DO THIS:
Nothing should be output except the lines from the one containing "What Blender Python" through the one containing "scene = bpy.context.scene", both ends included, each repeated exactly.

RECORDS:
-------
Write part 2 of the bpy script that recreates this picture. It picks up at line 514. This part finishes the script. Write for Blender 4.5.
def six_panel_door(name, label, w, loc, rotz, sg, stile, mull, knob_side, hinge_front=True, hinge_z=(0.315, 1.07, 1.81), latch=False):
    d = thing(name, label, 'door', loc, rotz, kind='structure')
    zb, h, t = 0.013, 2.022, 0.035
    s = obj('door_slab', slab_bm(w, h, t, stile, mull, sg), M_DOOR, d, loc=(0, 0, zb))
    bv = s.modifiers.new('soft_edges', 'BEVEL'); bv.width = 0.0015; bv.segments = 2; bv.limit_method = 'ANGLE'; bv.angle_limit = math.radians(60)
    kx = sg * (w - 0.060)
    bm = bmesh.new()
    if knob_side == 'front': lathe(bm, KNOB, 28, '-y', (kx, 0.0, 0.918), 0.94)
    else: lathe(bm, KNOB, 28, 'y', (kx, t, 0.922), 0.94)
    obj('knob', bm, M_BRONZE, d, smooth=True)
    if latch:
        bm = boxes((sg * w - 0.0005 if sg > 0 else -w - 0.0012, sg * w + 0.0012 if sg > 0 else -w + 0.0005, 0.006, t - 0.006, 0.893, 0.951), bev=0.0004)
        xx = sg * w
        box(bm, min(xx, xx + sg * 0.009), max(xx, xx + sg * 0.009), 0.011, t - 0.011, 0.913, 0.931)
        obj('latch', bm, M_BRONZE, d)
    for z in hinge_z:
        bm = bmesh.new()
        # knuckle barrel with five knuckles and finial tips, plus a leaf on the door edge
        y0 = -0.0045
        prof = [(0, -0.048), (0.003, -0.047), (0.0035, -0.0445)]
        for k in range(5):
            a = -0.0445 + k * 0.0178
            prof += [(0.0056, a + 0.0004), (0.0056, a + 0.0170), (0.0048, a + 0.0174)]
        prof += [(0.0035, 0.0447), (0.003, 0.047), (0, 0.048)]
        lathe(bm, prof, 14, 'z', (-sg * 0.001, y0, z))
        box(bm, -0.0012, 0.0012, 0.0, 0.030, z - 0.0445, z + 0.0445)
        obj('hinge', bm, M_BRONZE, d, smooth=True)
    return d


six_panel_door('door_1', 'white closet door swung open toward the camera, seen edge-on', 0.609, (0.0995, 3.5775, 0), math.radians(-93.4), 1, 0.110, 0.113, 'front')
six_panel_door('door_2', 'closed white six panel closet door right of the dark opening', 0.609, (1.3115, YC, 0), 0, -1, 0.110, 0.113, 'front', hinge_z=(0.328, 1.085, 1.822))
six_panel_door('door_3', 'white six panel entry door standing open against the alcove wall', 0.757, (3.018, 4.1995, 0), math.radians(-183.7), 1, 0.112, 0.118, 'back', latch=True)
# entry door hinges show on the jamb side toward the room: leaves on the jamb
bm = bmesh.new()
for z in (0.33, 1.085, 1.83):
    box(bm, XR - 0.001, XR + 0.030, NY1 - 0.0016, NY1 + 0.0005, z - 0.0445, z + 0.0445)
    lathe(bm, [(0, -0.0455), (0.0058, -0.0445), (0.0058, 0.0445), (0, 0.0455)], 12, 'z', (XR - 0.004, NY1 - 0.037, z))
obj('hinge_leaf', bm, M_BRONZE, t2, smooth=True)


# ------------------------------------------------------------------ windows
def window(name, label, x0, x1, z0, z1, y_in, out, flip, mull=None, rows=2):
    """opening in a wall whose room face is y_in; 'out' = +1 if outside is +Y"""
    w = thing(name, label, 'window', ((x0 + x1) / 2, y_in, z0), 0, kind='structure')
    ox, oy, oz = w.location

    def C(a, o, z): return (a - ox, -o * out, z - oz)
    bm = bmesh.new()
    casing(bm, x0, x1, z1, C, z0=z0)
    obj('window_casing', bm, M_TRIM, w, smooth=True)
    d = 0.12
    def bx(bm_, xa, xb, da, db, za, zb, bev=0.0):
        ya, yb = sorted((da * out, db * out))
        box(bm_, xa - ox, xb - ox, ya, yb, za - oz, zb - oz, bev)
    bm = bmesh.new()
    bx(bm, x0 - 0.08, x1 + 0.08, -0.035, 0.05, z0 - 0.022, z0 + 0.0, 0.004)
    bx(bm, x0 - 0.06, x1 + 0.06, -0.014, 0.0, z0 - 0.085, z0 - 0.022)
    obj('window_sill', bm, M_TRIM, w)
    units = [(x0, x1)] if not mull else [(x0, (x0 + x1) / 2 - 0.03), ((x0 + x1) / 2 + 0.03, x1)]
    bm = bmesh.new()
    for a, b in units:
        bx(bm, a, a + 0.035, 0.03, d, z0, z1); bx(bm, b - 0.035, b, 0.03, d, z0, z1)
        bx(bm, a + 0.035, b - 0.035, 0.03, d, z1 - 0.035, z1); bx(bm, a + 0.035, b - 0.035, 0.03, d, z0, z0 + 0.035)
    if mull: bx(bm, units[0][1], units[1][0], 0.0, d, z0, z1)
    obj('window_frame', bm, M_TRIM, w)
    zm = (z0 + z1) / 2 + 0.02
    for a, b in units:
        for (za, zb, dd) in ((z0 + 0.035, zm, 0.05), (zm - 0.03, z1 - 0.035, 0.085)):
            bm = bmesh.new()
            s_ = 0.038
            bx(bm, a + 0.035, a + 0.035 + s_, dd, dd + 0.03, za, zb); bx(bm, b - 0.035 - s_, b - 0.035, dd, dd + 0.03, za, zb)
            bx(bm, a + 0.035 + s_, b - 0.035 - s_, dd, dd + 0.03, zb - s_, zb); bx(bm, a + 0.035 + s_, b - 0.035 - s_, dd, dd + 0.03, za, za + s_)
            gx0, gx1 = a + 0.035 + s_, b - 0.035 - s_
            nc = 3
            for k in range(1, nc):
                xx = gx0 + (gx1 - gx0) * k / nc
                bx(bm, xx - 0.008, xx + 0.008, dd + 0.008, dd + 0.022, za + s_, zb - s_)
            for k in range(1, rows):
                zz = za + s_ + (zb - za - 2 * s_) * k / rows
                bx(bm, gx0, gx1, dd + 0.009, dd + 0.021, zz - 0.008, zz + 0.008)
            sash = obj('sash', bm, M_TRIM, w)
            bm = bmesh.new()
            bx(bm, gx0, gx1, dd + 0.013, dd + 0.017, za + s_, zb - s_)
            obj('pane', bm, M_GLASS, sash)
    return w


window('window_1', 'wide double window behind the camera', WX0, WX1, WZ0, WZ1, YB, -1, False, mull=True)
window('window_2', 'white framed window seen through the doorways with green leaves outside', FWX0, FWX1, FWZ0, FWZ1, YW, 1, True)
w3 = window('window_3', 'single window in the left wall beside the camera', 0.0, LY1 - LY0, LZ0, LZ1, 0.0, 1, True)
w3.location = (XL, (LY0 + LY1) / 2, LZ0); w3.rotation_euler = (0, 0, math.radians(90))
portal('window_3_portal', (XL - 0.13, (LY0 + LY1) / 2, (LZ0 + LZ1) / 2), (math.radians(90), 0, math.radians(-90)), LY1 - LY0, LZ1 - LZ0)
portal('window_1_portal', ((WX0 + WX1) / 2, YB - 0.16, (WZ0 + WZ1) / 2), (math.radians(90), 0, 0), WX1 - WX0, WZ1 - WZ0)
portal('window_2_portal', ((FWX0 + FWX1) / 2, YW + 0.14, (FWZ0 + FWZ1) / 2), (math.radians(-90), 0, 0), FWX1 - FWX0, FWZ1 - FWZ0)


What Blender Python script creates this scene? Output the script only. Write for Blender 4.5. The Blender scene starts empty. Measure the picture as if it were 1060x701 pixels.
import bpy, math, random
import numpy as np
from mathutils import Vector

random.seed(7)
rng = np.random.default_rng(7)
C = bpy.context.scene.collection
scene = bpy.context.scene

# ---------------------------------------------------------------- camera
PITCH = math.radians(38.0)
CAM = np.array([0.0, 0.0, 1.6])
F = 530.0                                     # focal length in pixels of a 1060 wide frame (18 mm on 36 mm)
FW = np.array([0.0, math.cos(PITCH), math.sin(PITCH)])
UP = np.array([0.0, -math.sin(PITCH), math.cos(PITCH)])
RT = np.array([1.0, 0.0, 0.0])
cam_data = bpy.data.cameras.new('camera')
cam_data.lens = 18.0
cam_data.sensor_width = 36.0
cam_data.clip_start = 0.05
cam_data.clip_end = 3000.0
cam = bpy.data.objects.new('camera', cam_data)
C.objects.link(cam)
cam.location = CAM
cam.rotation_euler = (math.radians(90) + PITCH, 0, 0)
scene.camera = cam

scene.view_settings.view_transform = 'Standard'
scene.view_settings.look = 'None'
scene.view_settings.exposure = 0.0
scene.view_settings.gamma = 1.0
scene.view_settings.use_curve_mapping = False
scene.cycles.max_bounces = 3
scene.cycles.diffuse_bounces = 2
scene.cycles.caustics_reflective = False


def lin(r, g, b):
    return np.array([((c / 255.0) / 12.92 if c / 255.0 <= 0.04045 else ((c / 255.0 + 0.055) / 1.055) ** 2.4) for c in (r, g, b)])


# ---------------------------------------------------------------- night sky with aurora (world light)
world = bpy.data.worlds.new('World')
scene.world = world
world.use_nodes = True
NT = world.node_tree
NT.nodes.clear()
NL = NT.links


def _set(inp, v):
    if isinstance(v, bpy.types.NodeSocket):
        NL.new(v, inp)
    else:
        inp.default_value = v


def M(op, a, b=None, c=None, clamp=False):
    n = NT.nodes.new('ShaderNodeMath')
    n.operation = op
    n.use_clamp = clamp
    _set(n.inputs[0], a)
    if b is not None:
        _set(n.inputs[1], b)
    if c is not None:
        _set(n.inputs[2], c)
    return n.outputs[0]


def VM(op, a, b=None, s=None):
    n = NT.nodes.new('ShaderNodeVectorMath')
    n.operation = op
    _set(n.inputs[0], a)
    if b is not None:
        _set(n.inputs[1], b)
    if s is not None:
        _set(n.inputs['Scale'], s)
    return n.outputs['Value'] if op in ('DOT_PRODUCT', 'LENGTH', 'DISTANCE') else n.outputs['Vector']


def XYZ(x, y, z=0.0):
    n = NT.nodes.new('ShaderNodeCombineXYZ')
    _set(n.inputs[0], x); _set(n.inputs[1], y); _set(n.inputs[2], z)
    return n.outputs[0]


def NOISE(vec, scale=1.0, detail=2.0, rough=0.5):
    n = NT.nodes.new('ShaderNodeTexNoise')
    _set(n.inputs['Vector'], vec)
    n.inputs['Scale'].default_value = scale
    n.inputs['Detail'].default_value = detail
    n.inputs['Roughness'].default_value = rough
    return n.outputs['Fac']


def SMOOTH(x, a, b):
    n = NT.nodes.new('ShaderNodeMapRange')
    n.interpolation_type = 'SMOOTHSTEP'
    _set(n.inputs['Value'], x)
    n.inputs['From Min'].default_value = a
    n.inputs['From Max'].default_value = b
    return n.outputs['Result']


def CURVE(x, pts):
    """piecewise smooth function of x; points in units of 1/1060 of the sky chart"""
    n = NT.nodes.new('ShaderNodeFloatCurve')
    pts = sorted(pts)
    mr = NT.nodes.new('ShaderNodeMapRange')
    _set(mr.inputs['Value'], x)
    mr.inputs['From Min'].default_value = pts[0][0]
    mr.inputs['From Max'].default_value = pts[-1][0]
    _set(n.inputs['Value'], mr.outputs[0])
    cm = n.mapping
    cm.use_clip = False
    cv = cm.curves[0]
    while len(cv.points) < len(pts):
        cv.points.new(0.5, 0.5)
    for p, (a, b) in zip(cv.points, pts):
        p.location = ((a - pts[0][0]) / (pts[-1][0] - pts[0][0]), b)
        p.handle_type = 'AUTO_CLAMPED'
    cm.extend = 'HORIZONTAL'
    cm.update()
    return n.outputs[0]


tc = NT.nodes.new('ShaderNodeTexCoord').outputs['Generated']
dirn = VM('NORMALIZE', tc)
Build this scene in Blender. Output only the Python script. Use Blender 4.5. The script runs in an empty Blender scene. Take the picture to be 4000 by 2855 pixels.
-------
EXPECTED OUTPUT:
What Blender Python script creates this scene? Output the script only. Write for Blender 4.5. The Blender scene starts empty. Measure the picture as if it were 1060x701 pixels.
import bpy, math, random
import numpy as np
from mathutils import Vector

random.seed(7)
rng = np.random.default_rng(7)
C = bpy.context.scene.collection
scene = bpy.context.scene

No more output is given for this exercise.